In Zinnemann’s case the view of space is linked to his overarching interests in ethical dilemmas and procedures. He is, again like Hawks, almost exclusively interested in people under pressure and how they deal with that pressure, whether it is as a drug addict in A Hatful of Rain (1957), a refugee from a concentration camp in The Seventh Cross (1944), a marshal in High Noon, a chancellor in A Man for All Seasons, to name a few examples. His focus on characters and their interiors is emphasised by his extensive use of close-ups. Sometimes characters seem to be cut off from their surroundings, floating in an unspecified space, especially with the close-ups of heads and faces. In High Noon there are a few “floating heads” shot, which means that the camera is focused so tightly on the heads of the actors that not much else is seen so they appear to be floating in space. In A Man for All Seasons cardinal Wolsey (played by Orson Welles) sometimes seems to consist of a head only, and his red dress is absorbed by the red walls. (Although the film begins with a close-up of first his medallion and then his hands, his face is not shown.) 
/.../ 
[But there are obvious differences between them too and Zinnemann's focus on individuals is where] he differs the most from Hawks.

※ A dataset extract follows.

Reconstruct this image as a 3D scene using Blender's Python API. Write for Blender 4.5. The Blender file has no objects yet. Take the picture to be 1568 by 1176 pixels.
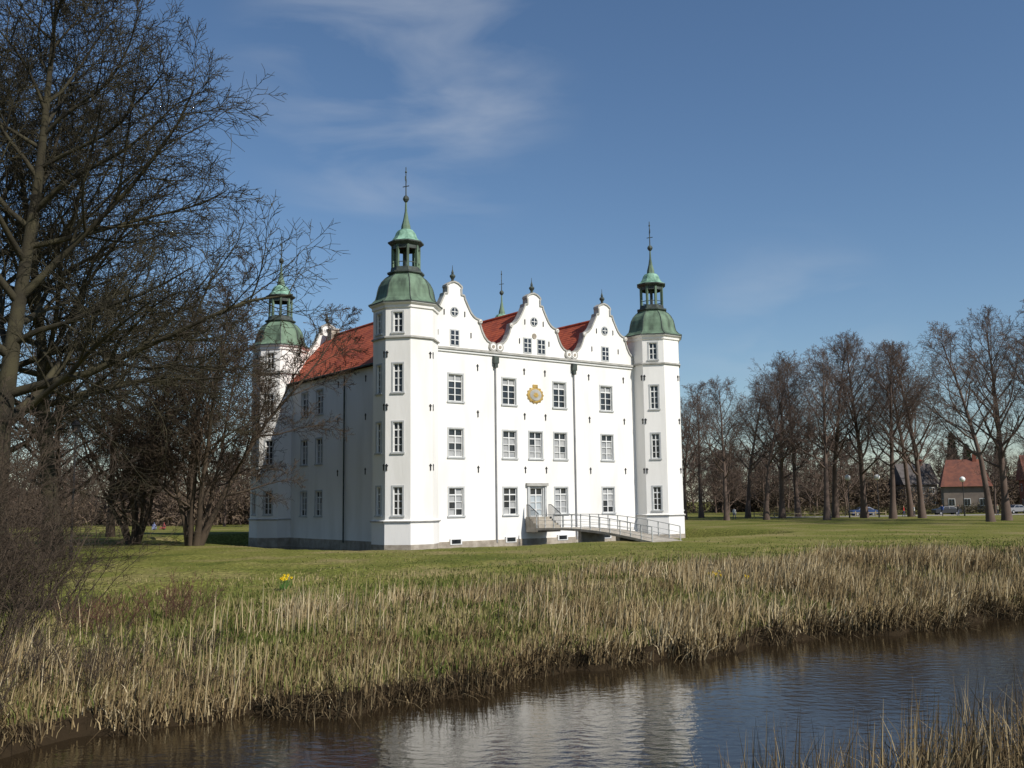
import bpy, math, random
import numpy as np
from mathutils import Matrix, Vector
R = math.radians
scene = bpy.context.scene
col = scene.collection
random.seed(7)
rng = np.random.default_rng(11)

# ------------------------------------------------------------------ materials
def mat(name, c1, c2=None, scale=3.0, rough=0.85, bump=0.0, bscale=30.0, spec=0.3, detail=6, metallic=0.0, pos=(0.35, 0.65), stretch=(1, 1, 1)):
    m = bpy.data.materials.new(name); m.use_nodes = True
    nt = m.node_tree; N = nt.nodes; L = nt.links
    b = N['Principled BSDF']
    b.inputs['Roughness'].default_value = rough
    b.inputs['Specular IOR Level'].default_value = spec
    b.inputs['Metallic'].default_value = metallic
    b.inputs['Base Color'].default_value = (*c1, 1)
    tc = N.new('ShaderNodeTexCoord')
    mp = N.new('ShaderNodeMapping'); mp.inputs['Scale'].default_value = stretch
    L.new(tc.outputs['Object'], mp.inputs['Vector'])
    if c2 is not None:
        n = N.new('ShaderNodeTexNoise'); n.inputs['Scale'].default_value = scale; n.inputs['Detail'].default_value = detail
        L.new(mp.outputs[0], n.inputs['Vector'])
        r = N.new('ShaderNodeValToRGB')
        r.color_ramp.elements[0].position = pos[0]; r.color_ramp.elements[1].position = pos[1]
        r.color_ramp.elements[0].color = (*c1, 1); r.color_ramp.elements[1].color = (*c2, 1)
        L.new(n.outputs['Fac'], r.inputs['Fac']); L.new(r.outputs['Color'], b.inputs['Base Color'])
    if bump > 0:
        n2 = N.new('ShaderNodeTexNoise'); n2.inputs['Scale'].default_value = bscale; n2.inputs['Detail'].default_value = 5
        L.new(mp.outputs[0], n2.inputs['Vector'])
        bp = N.new('ShaderNodeBump'); bp.inputs['Strength'].default_value = bump; bp.inputs['Distance'].default_value = 0.05
        L.new(n2.outputs['Fac'], bp.inputs['Height']); L.new(bp.outputs['Normal'], b.inputs['Normal'])
    return m

def attr_mat(name, stops, rough=0.9, attr='rnd'):
    m = bpy.data.materials.new(name); m.use_nodes = True
    nt = m.node_tree; N = nt.nodes; L = nt.links
    b = N['Principled BSDF']; b.inputs['Roughness'].default_value = rough; b.inputs['Specular IOR Level'].default_value = 0.15
    a = N.new('ShaderNodeAttribute'); a.attribute_name = attr
    r = N.new('ShaderNodeValToRGB')
    while len(r.color_ramp.elements) < len(stops): r.color_ramp.elements.new(0.5)
    for e, (p, c) in zip(r.color_ramp.elements, stops):
        e.position = p; e.color = (*c, 1)
    L.new(a.outputs['Fac'], r.inputs['Fac']); L.new(r.outputs['Color'], b.inputs['Base Color'])
    return m

def tile_material(name, ca, cb):
    m = mat(name, ca, cb, scale=1.2, rough=0.85, detail=8)
    nt = m.node_tree; N = nt.nodes; L = nt.links
    b = N['Principled BSDF']
    tc = N.new('ShaderNodeTexCoord')
    w = N.new('ShaderNodeTexWave'); w.bands_direction = 'Z'; w.inputs['Scale'].default_value = 1.3; w.inputs['Distortion'].default_value = 0.4
    w2 = N.new('ShaderNodeTexWave'); w2.bands_direction = 'Y'; w2.inputs['Scale'].default_value = 1.6
    L.new(tc.outputs['Object'], w.inputs['Vector']); L.new(tc.outputs['Object'], w2.inputs['Vector'])
    ad = N.new('ShaderNodeMath'); ad.operation = 'ADD'
    L.new(w.outputs['Fac'], ad.inputs[0]); L.new(w2.outputs['Fac'], ad.inputs[1])
    bp = N.new('ShaderNodeBump'); bp.inputs['Strength'].default_value = 0.5; bp.inputs['Distance'].default_value = 0.06
    L.new(ad.outputs[0], bp.inputs['Height']); L.new(bp.outputs['Normal'], b.inputs['Normal'])
    return m

MW = mat('white_limewash', (0.82, 0.80, 0.76), (0.68, 0.66, 0.61), scale=0.6, rough=0.9, bump=0.3, bscale=3, pos=(0.45, 0.8), stretch=(1, 1, 0.22), detail=9)
MTRIM = mat('grey_trim', (0.42, 0.41, 0.38), (0.30, 0.29, 0.26), 2.0)
MFRAME = mat('window_frame_white', (0.70, 0.70, 0.68), rough=0.5)
MSURR = mat('window_surround', (0.48, 0.49, 0.48), (0.40, 0.41, 0.41), 2)
MGLASS = mat('window_glass', (0.012, 0.014, 0.018), (0.03, 0.035, 0.04), 0.7, rough=0.12, spec=0.6)
MCURT = mat('window_blind', (0.40, 0.40, 0.39), (0.27, 0.28, 0.29), 1.2, rough=0.5)
MIRON = mat('dark_iron', (0.02, 0.02, 0.022), rough=0.5)
MPIPE = mat('pipe_zinc', (0.33, 0.33, 0.33), (0.24, 0.24, 0.24), 1, rough=0.5)
MTILE = tile_material('clay_roof_tiles', (0.50, 0.115, 0.05), (0.30, 0.065, 0.035))
MCOP = mat('copper_patina', (0.15, 0.225, 0.15), (0.055, 0.080, 0.055), 1.4, rough=0.7, detail=9, stretch=(1, 1, 0.3), pos=(0.40, 0.66))
MCOPL = mat('copper_patina_light', (0.26, 0.44, 0.33), (0.10, 0.20, 0.14), 2.5, rough=0.7, detail=8)
MCOPD = mat('copper_dark', (0.035, 0.04, 0.038), (0.07, 0.09, 0.075), 2.5, rough=0.6)
MGOLD = mat('gilded_clock', (0.50, 0.33, 0.08), (0.30, 0.20, 0.07), 4, rough=0.5)
MPLINTH = mat('plinth_brick', (0.42, 0.37, 0.30), (0.27, 0.23, 0.18), 2, bump=0.5, bscale=12)
MDOOR = mat('door_paint', (0.38, 0.42, 0.44), rough=0.5)
MBRICK = mat('brick_red', (0.26, 0.09, 0.055), (0.17, 0.06, 0.04), 6)
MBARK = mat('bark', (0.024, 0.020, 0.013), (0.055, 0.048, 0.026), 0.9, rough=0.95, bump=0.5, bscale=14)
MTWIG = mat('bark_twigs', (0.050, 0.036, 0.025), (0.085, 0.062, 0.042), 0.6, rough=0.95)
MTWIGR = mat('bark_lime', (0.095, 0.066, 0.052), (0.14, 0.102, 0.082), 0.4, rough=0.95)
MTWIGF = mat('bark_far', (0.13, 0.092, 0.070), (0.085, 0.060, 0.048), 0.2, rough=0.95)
MRED = mat('red_twigs', (0.12, 0.05, 0.035), (0.10, 0.06, 0.04), 2)

# ------------------------------------------------------------------ mesh helpers
def np_mesh(name, V, F, rnd=None):
    V = np.asarray(V, dtype=np.float32); F = np.asarray(F, dtype=np.int32)
    k = F.shape[1]
    me = bpy.data.meshes.new(name)
    me.vertices.add(len(V)); me.vertices.foreach_set('co', V.ravel())
    me.loops.add(F.size); me.loops.foreach_set('vertex_index', F.ravel())
    me.polygons.add(len(F)); me.polygons.foreach_set('loop_start', np.arange(0, F.size, k, dtype=np.int32))
    try: me.polygons.foreach_set('loop_total', np.full(len(F), k, dtype=np.int32))
    except Exception: pass
    me.update(calc_edges=True)
    if rnd is not None:
        a = me.attributes.new('rnd', 'FLOAT', 'POINT'); a.data.foreach_set('value', np.asarray(rnd, dtype=np.float32))
    return me

def add_obj(name, data, parent=None, loc=(0, 0, 0), rot=(0, 0, 0), scale=(1, 1, 1)):
    o = bpy.data.objects.new(name, data); col.objects.link(o)
    o.location = loc; o.rotation_euler = rot; o.scale = scale
    if parent: o.parent = parent
    return o

class MB:
    def __init__(s): s.v = []; s.f = []; s.m = []
    def add(s, vs, fs, mi=0, M=None):
        b = len(s.v)
        if M is not None: vs = [tuple(M @ Vector(v)) for v in vs]
        s.v += [tuple(v) for v in vs]
        s.f += [tuple(i + b for i in f) for f in fs]; s.m += [mi] * len(fs)
    def box(s, x0, x1, y0, y1, z0, z1, mi=0, M=None):
        vs = [(x0, y0, z0), (x1, y0, z0), (x1, y1, z0), (x0, y1, z0), (x0, y0, z1), (x1, y0, z1), (x1, y1, z1), (x0, y1, z1)]
        s.add(vs, [(0, 3, 2, 1), (4, 5, 6, 7), (0, 1, 5, 4), (1, 2, 6, 5), (2, 3, 7, 6), (3, 0, 4, 7)], mi, M)
    def lathe(s, prof, n=8, rot=0.0, mi=0, M=None, cap=True):
        vs = []; fs = []
        for r, z in prof:
            for k in range(n):
                a = rot + 2 * math.pi * k / n
                vs.append((r * math.cos(a), r * math.sin(a), z))
        for i in range(len(prof) - 1):
            for k in range(n):
                k2 = (k + 1) % n
                fs.append((i * n + k, i * n + k2, (i + 1) * n + k2, (i + 1) * n + k))
        if cap:
            fs.append(tuple(reversed(range(n)))); fs.append(tuple((len(prof) - 1) * n + k for k in range(n)))
        s.add(vs, fs, mi, M)
    def tube(s, p0, p1, r, n=6, mi=0, M=None, r1=None):
        p0 = Vector(p0); p1 = Vector(p1); d = p1 - p0
        q = d.to_track_quat('Z', 'Y').to_matrix().to_4x4()
        T = Matrix.Translation(p0) @ q
        if M is not None: T = M @ T
        s.lathe([(r, 0), (r1 if r1 is not None else r, d.length)], n, 0, mi, T)
    def obj(s, name, mats, parent=None, smooth=False):
        me = bpy.data.meshes.new(name); me.from_pydata(s.v, [], s.f)
        for m in mats: me.materials.append(m)
        me.polygons.foreach_set('material_index', s.m)
        if smooth: me.polygons.foreach_set('use_smooth', [True] * len(s.f))
        me.update()
        return add_obj(name, me, parent)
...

Hawks’s films almost always focus on a group, and the characters are seen as being together. Being alone is not a condition a character in a film by Hawks finds himself in, whereas in Zinnemann’s films the opposite is true. The quintessential image from a film by Hawks is of a group, in complete harmony, but in Zinnemann’s films it is of a lone individual estranged from his surroundings, strikingly emphasised for example in the opening shot of From Here to Eternity [1953] where Prewitt (played by Montgomery Clift), a lone man, is walking vertically through the shot while a long line of men are walking horizontally in the foreground. 


The marshal in High Noon, abandoned by everyone.